A learning disability led the a teenage Lara Flynn Boyle to become an actress. In grade school, she discovered that she had integration disorder, which causes problems processing information while reading. As part of her treatment, Lara began attending the prestigious Piven Theater, to try and find another outlet for her expression. She took an improvisational workshop for young actors.
She won a scholarship to the Chicago Academy for the Arts, an elite private high school for the performing arts. She loved the school, and ate up all the opportunities in theatre. She wrote, starred in, and worked on lots of different plays during her stay.
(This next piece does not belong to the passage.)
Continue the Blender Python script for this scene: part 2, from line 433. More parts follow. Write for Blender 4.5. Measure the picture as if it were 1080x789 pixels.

In 1985, at the age of 15, she auditioned for the role of daughter to the Robert Urich character on ABC's controversial miniseries, "Amerika". She spent nine months on location in Nebraska and Toronto. "I suppose everyone always has the fondest memories of their first film. I was treated like a queen. Donald Wyre gave me a diamond pendant for my birthday, and in Nebraska, I got invited to Five proms. I was also necking passionately on screen for the first time with a 25-year-old actor."
Following graduation, she and her mother moved to Los Angeles. A role on "Twin Peaks," as Donna Hayward, lauched Lara Flynn to the top. Despite taking many film roles through her career (most notably probably as Mike Myers annoying girlfriend Stacy in Wayne's World), it seems television has been the true venue for Lara to grow, as she starred in NBC's The Practice.